[Even thought we heard back from our researcher in Wales that the 5th piece is inoperable as a strange coincidence of names (it was a different village, different mother, and apparently a different "Rees Price"), we still think the first four are enough. We'll keep looking, but we may never find anything more solid.]
It's still only a circumstantial case, but all the pieces fit. Here are the parts. You can tell me if you think we got it wrong.
1. 6 March 1789, John, bastard son of Hannah Vaughan, christened in Hay, Breconshire.
2. 12 June 1789 [from Hay Church Vestry Minutes] "That Roger Vaughan and daughter be allow'd 9d p. week towards the maintaining of her bastard child on account of the tailor who is now in gaol."
3. 1789 [from Glasbury Parish Records] "Return Rees Price eight assessments [This is abbreviated and should read Return Rees Price in arrears for eight assessments]" It does not say what the assessments are for. And, in 1790, "In return Rece Price in arrears 3s 6d." Failure to pay maintenance for an illegitimate child would be one reason for such assessments.
4. Rees Price is also listed in the Glasbury vestry records, parish registers, censuses, directories, etc. as a tailor.

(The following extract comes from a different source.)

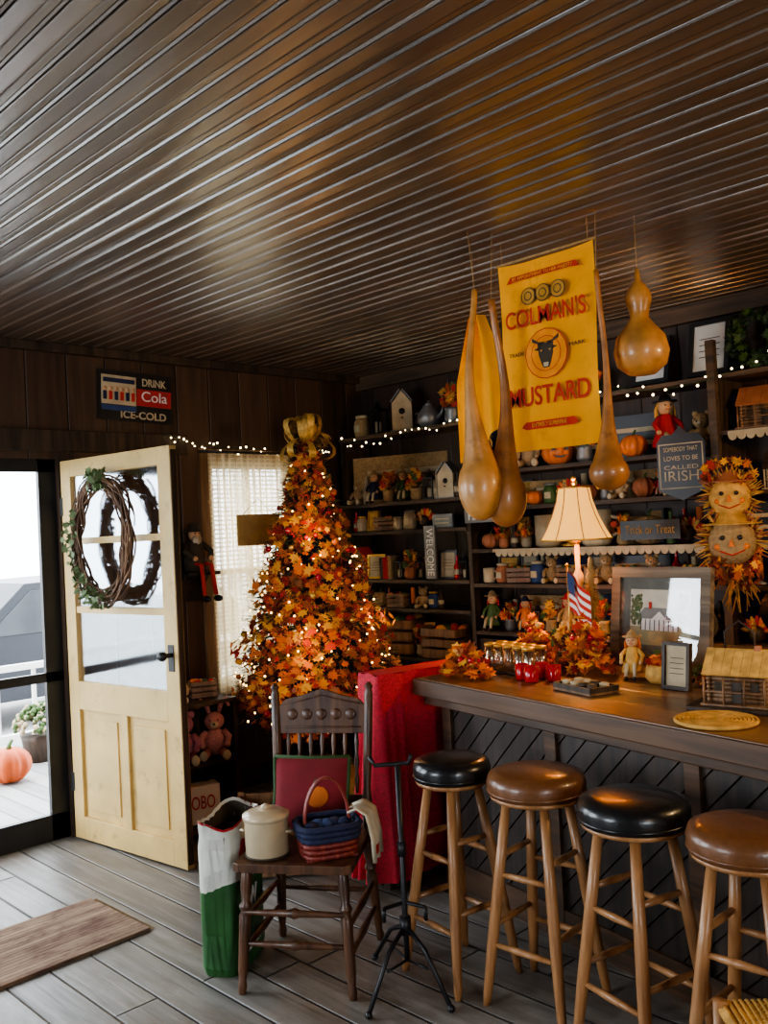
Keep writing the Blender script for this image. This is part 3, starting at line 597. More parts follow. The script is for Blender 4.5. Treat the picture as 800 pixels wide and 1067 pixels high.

Rees Price + Bastardy + tailor + Glasbury + in debt to Overseer of the Poor + jail = father of Hannah's illegitimate son, John Vaughan.5. [From 13 May 1789, Breconshire Quarter Sessions Order Rolls.] "Llansaintfraed - Ordered, that the Recognizances of David _____ and Rees Price for Bastary be further Respited to the next Quarter Sessions."

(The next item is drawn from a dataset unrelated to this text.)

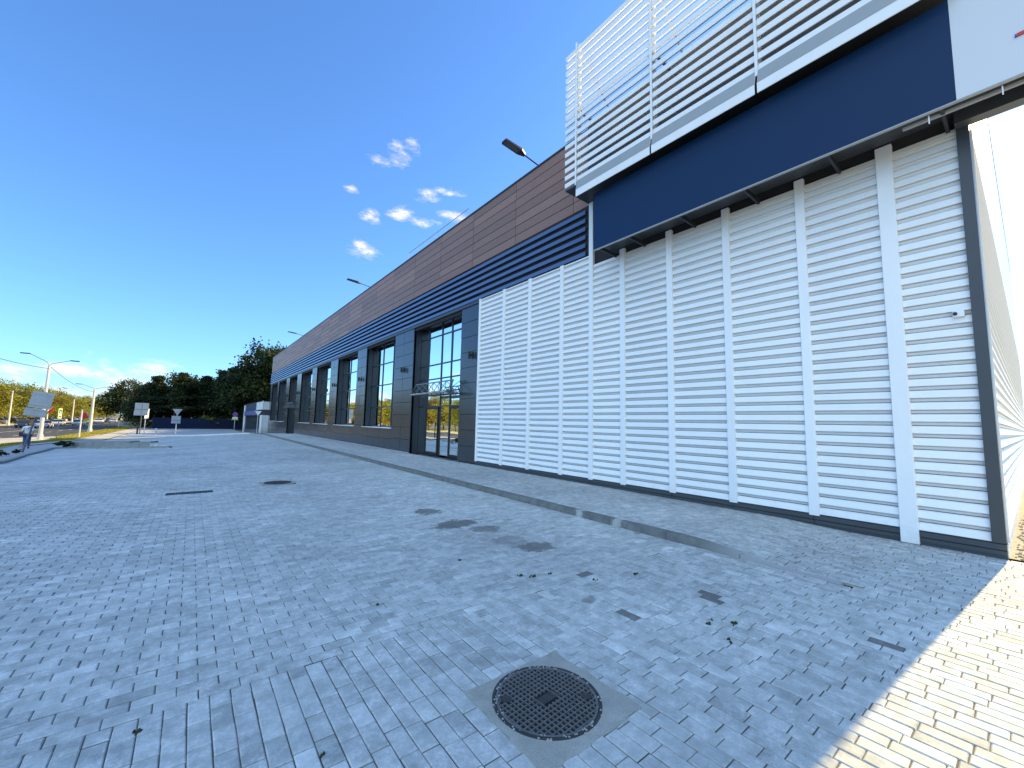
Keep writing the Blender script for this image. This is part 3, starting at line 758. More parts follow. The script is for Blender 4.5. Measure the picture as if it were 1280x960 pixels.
for q in range(7):
    a=67.4+q*2.9; mb = MB()
    for (u0,u1,v0,v1) in ((a,a+.1,gz,1.95),(a+2.6,a+2.7,gz,1.95),(a+1.3,a+1.38,gz,1.95),(a,a+2.7,1.85,1.95)): mb.box(7.54,7.62,u0,u1,v0,v1)
    w = mb.build('shopfront', M['frame'], T)
    mb = MB(); mb.add([(7.58,a,gz),(7.58,a+2.7,gz),(7.58,a+2.7,1.9),(7.58,a,1.9)],[(0,1,2,3)]); mb.build('pane', M['glass'], w, fixn=False)

# ------------------------------------------------------------------ fence, wall, posts, signs
T = thing('sheet_metal_fence','long navy profiled sheet metal fence in front of the dark trees','fence',(0,116,-1.2))
mb = MB(); pr=[]; x=-6.6; i=0
while x < 12: pr += [(x,116.0),(x+.05,115.96),(x+.13,115.96),(x+.18,116.0)]; x += .25
vs=[(a,b,g(a,b)-.3) for a,b in pr]+[(a,b,g(a,b)+2.32) for a,b in pr]; n=len(pr)
mb.add(vs,[(i,i+1,i+1+n,i+n) for i in range(n-1)])
mb.build('sheet', mat('navy_fence_paint',(.006,.014,.042),.6,0,.2), T, fixn=False)
for x in fr(-6.6,11.9,7):
    mb = MB(); mb.box(x-.04,x+.04,116.03,116.11,-1.6,1.05); mb.build('post', M['charcoal'], T)
# low concrete wall with stepped end
T = thing('low_wall','low stepped grey concrete wall at the edge of the paved forecourt','wall',(-4.5,38.5,-.6))
P=[(-6.58,41.6),(-3.16,37.2),(-2.06,36.4)]
for (a,b,h) in ((P[0],P[1],.38),(P[1],P[2],.30)):
    d=Vector((b[0]-a[0],b[1]-a[1])).normalized(); nrm=Vector((-d.y,d.x)); w=.32
    mb=MB(); q=[a,b,(b[0]+nrm.x*w*2,b[1]+nrm.y*w*2),(a[0]+nrm.x*w*2,a[1]+nrm.y*w*2)]
    vs=[(x,y,g(x,y)-.2) for x,y in q]+[(x,y,g(x,y)+h) for x,y in q]
    mb.add(vs,[(0,3,2,1),(4,5,6,7),(0,1,5,4),(1,2,6,5),(2,3,7,6),(3,0,4,7)]); mb.build('wall_segment', M['concrete'], T)
mb=MB(); a=P[2]; vs=[(a[0],a[1],g(*a)+.22),(a[0]+1.5,a[1]-1.9,g(*a)+.03),(a[0]+2.0,a[1]-1.3,g(*a)+.03),(a[0]+.45,a[1]+.5,g(*a)+.22)]
vs += [(x,y,z-.5) for x,y,z in vs]; mb.add(vs,[(0,1,2,3),(4,7,6,5),(0,4,5,1),(1,5,6,2),(2,6,7,3),(3,7,4,0)]); mb.build('ramp', M['paver_sheet'], T)

M['sign_back']=worn('sign_back_metal',(.36,.38,.40),.4,.6,.15,3,.1); M['post']=worn('grey_post',(.12,.13,.14),.5,.4); M['postw']=worn('pale_post',(.55,.55,.54),.5,.2)
def plate(mb,x0,x1,z0,z1,y=0,t=.02): mb.box(x0,x1,y-t/2,y+t/2,z0,z1)
# leaning sign seen from behind
T = thing('road_sign','large grey road sign seen from behind, two plates on a leaning post beside the path','road sign',(-7.55,36.0,g(-7.5,36)))
T.rotation_euler=(0,rad(9.5),rad(-4))
mb=MB(); mb.tube([(0,.06,-.3),(0,.06,3.55)],.045,8); local(mb.build('post',M['post'],T))
mb=MB(); plate(mb,-.46,.44,2.62,3.6); local(mb.build('sign_plate',M['sign_back'],T))
mb=MB(); plate(mb,-.52,.38,2.12,2.57); local(mb.build('sign_plate',M['sign_back'],T))
mb=MB()
for z in (2.2,2.5,2.8,3.45): mb.box(-.42,.36,-.055,-.012,z-.02,z+.02)
local(mb.build('rail',M['sign_back'],T))
def pole_sign(name,label,cat,x,y,h,parts,rz=0,r=.035,pm='postw',group=None,tilt=0):
    T=thing(name,label,cat,(x,y,g(x,y)),rad(rz),group); T.rotation_euler=(0,rad(tilt),rad(rz))
    mb=MB(); mb.tube([(0,.04,-.3),(0,.04,h)],r,8); local(mb.build('post',M[pm],T))
    for nm,shape,cx,cz,w,hh,mm in parts:
        mb=MB()
        if shape=='rect': plate(mb,cx-w/2,cx+w/2,cz-hh/2,cz+hh/2)
        elif shape=='tri':
            q=[(cx-w/2,cz+hh/2),(cx+w/2,cz+hh/2),(cx,cz-hh/2)]
            mb.add([(a,-.012,b) for a,b in q]+[(a,.012,b) for a,b in q],[(0,2,1),(3,4,5),(0,1,4,3),(1,2,5,4),(2,0,3,5)])
        elif shape.startswith('disc'):
            off=-.012-.004*int(shape[4:] or 0); n=24
            q=[(cx+w/2*math.cos(2*PI*i/n),cz+w/2*math.sin(2*PI*i/n)) for i in range(n)]
            mb.add([(a,off,b) for a,b in q]+[(a,off+.012,b) for a,b in q],[tuple(range(n)),tuple(range(n,2*n))[::-1]]+[(i,(i+1)%n,n+(i+1)%n,n+i) for i in range(n)])
        elif shape=='front': plate(mb,cx-w/2,cx+w/2,cz-hh/2,cz+hh/2,-.014,.006)
        elif shape=='front2': plate(mb,cx-w/2,cx+w/2,cz-hh/2,cz+hh/2,-.020,.005)
        elif shape=='trifront':
            q=[(cx-w/2,cz-hh/2),(cx+w/2,cz-hh/2),(cx,cz+hh/2)]; mb.add([(a,-.026,b) for a,b in q]+[(a,-.018,b) for a,b in q],[(0,1,2),(3,5,4),(0,3,4,1),(1,4,5,2),(2,5,3,0)])
        o=local(mb.build(nm,mm,T))
    return T
yg=mat('fluorescent_yellow',(.62,.75,.05),.5); bl=mat('sign_blue',(.02,.08,.42),.4); wh=mat('sign_white',(.8,.8,.8),.4); bk=mat('sign_black',(.02,.02,.02),.5); rd=mat('sign_red',(.55,.02,.03),.4); pl=mat('sign_violet_blue',(.08,.10,.40),.4)
pole_sign('crossing_sign','pedestrian crossing sign with a bright yellow green border beside the grass verge','road sign',-11.15,64.3,2.3,
  [('border','rect',0,2.78,.78,1.05,yg),('blue_field','front',0,2.78,.58,.85,bl),('white_triangle','trifront',0,2.80,.50,.58,wh),('figure','front2',0,0,.0,.0,bk)][:3],80,.035,'post')
T=bpy.data.objects['crossing_sign']; mb=MB(); mb.tube([(0,-.03,2.86),(.01,-.03,2.74)],.03,6); mb.tube([(0,-.03,2.74),(-.05,-.03,2.60)],.018,6); mb.tube([(0,-.03,2.74),(.07,-.03,2.60)],.018,6); mb.disc((0,0),.03,-.03-2.9,-2.9,8)
mb.v=[v if i<len(mb.v)-16 else (v[0],-.03+(v[2]+2.915)*.3,2.91+v[1]) for i,v in enumerate(mb.v)]
local(mb.build('pictogram',bk,T))
pole_sign('give_way_sign','grey back of a give way sign with a square plate below it','road sign',-1.58,70.6,3.45,[('sign_plate','tri',0,3.05,1.05,.85,M['sign_back']),('sign_plate','rect',-.07,2.05,.95,1.0,M['sign_back']),('rail','front',-.07,1.95,.9,.06,M['post'])],0,.05)
pole_sign('parking_sign','tall pair of square sign plates seen from behind on a dark post','road sign',-5.75,79.3,4.55,[('sign_plate','rect',-.05,3.95,1.5,1.15,M['sign_back']),('sign_plate','rect',-.1,3.05,1.5,.65,M['sign_back']),('rail','front',-.05,3.6,1.4,.06,M['post'])],0,.06,'post')
pole_sign('sign_post','pale post with one narrow sign seen almost edge on, right of the tall pair','road sign',-5.5,82.8,3.0,[('sign_plate','rect',.1,3.0,.55,1.5,wh)],35,.05)
pole_sign('no_stopping_sign','round blue sign with a red rim above a white plate, before the navy fence','road sign',7.3,106.0,3.2,[('rim','disc0',0,3.35,1.0,1,rd),('face','disc1',0,3.35,.82,1,pl),('plate','rect',0,2.6,.95,.42,wh),('wings','front',0,2.25,1.25,.16,yg)],0,.05)
pole_sign('give_way_sign','white triangle give way sign on a post in front of the low annex','road sign',6.45,59.5,2.55,[('sign_plate','tri',0,2.62,.72,.62,wh)],0,.035)
pole_sign('marker_post','short white marker post on the pale kerb','post',-3.88,77.0,.9,[('cap','rect',0,.86,.14,.1,wh)],0,.08)
pole_sign('bollard','short black bollard beside the tall pair of square sign plates','bollard',-6.0,79.0,1.35,[('cap','rect',0,1.33,.16,.06,M['black'])],0,.10,'black' if 'black' in M else 'post')
pole_sign('wooden_post','pale post with a grey timber top between the two street lamps','post',-10.28,69.3,3.3,[('crosspiece','rect',0,3.2,.16,.2,M['lampgrey'])],0,.07)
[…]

Each piece fits with the others. None of them independently establishes parenthood, but all of them linked together do.
Maybe we'll find more; maybe we won't. We may never know if Hannah was taken advantage of, seduced, prostituted, or worse. I suppose she could even have been the initiator. Maybe they were in a long-term, clandestine romance. We do know that Rees Price the tailor was already married, so this wasn't a good situation for all concerned. What's done is done. Yet . . . what can be healed in Heaven can be healed on earth.

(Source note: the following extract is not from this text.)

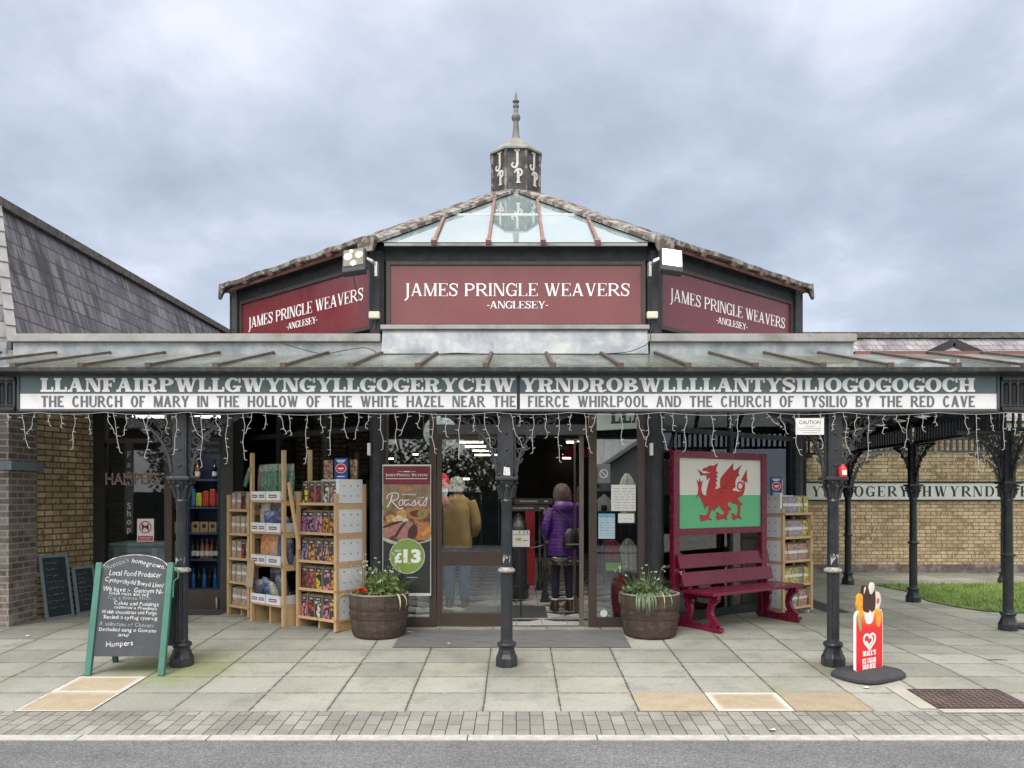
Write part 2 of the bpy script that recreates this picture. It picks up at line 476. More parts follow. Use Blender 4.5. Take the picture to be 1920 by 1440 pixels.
    if ch in 'PRB':
        w = {'P': .84, 'R': .96, 'B': .88}[ch]*wf; stem(x0, Wd)
        xr = w*.5; rx = (w-xr) if ch == 'P' else w*.40
        yb = .44 if ch != 'B' else .5; ry = (1-yb)/2
        R(x0, 1-t, xr, 1); R(x0, yb, xr, yb+t); o += ringp(xr, yb+ry, rx, ry, Wd*.95, t, -90, 90, 16)
        if ch == 'B':
            R(x0, 0, xr, t); R(x0, .52-t, xr, .52); o += ringp(xr, .26, w-xr, .26, Wd*.95, t, -90, 90, 16)
        if ch == 'R':
            if st > .08 and not sn:
                o += strokep([(xr-.02, .47), (xr+.13, .40), (xr+.17, .22), (xr+.2, .07), (xr+.30, .03), (w+.05, .14)], [t, Wd*.8, Wd, Wd*.9, t, t*.8])
            else: D(xr, .46, w-.03, 0, Wd*1.1); (R(w-.14, 0, w+.06, st) if not sn else None)
        return w, o
    if ch == 'S':
        w = .76*wf
        pts = bez([(w-.07, .74), (w*.78, .92), (w*.48, .97), (w*.2, .9), (w*.14, .74), (w*.3, .6), (w*.62, .47), (w*.84, .3), (w*.74, .1), (w*.48, .03), (w*.2, .09), (.06, .28)], 5)
        n = len(pts); ws = [t+(Wd*1.02-t)*max(0, 1-abs(i/n-.5)*3.0) for i in range(n)]
        o += strokep(pts, ws); (R(w-.04-e, .66, w-.04, .98) or R(.02, .02, .02+e, .34)) if not sn else None; return w, o
    if ch == 'J':
        w = .36*wf; R(w-sl-Wd, -.05, w-sl, 1); SV(w-sl-Wd/2, Wd, 1)
        pts = bez([(w-sl-Wd/2, .0), (w-sl-Wd*.7, -.16), (w*.1, -.3), (-.06, -.33)], 6)
        o += strokep(pts, [Wd-(Wd-t)*i/(len(pts)-1) for i in range(len(pts))]); return w, o
    if ch == 'U':
        w = .94*wf; R(x0-Wd/2, .3, x0+Wd/2, 1); SV(x0, Wd, 1); R(w-sl-t, .3, w-sl, 1); SV(w-sl-t/2, t, 1)
        o += ringp(w/2, .34, w/2-sl, .36, Wd*.7, t, 180, 360, 16); return w, o
    return .4, o
def serif_text(txt, P, h, x0=None, xc=None, fit=None, z=0.0, depth=.006, y=0.0, caps=None, gap=None):
    """letters in the local XZ plane, read from -Y; returns an MB"""
    items = []; x = 0.0; g = P['gap'] if gap is None else gap
    for i, ch in enumerate(txt):
        k = 1.0 if caps is None or ch == ' ' else caps[i]
        w, ps = glyph(ch, P)
        items.append((x, k, ps)); x += w*k+g*k
    tot = x-g
    sx = h if fit is None else fit/tot
    ox = x0 if x0 is not None else (xc or 0)-tot*sx/2
    b = MB(); cnt = 0
    for (gx, k, ps) in items:
        for p in ps:
            yy = y-.00018*(cnt % 9); cnt += 1
            pts = [Vector((ox+(gx+q[0]*k)*sx, yy, z+q[1]*k*h)) for q in p]
            b.prism(pts, (0, -depth, 0))
    return b
FONT_CACHE = {}
def sans_mesh(txt, bold=0.0, shear=0.0, spacing=1.0):
    key = (txt, bold, shear, spacing)
    if key in FONT_CACHE: return FONT_CACHE[key]
    cu = bpy.data.curves.new('lettering_curve', 'FONT'); cu.body = txt; cu.size = 1.0; cu.offset = bold; cu.shear = shear; cu.space_character = spacing
    cu.resolution_u = 3
    ob = bpy.data.objects.new('lettering_curve', cu); COL.objects.link(ob)
    dg = bpy.context.evaluated_depsgraph_get(); dg.update()
    me = bpy.data.meshes.new_from_object(ob.evaluated_get(dg))
    vs = [v.co.copy() for v in me.vertices]; fs = [list(p.vertices) for p in me.polygons]
    bpy.data.objects.remove(ob); bpy.data.curves.remove(cu); bpy.data.meshes.remove(me)
    FONT_CACHE[key] = (vs, fs); return vs, fs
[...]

In the Temple last night after finding that last clue, we were doing a lot of German names in a sealing session. I haven't thought about Goethe for a long time. We did some reading from his epic "Faust" in my college German 201 class. Goethe took a unique twist on the Dr. Faustus legends. There was a deal with the devil, yes. But Faust's unending quest for knowledge, ultimate truth, and above all, redemption by God's Grace exemplified by Margarete/Gretchen's repentance, even if at death, conquered ol' Mephistopheles in the end.
Mephistopheles:
Sie ist gerichtet!
Stimme (von oben):
Ist gerettet!
Redeemed, not judged or condemned.
We're doing Temple work for Hannah, John, and even Rees. We're not judging. We are helping to provide their opportunity for eternal redemption. They're our family.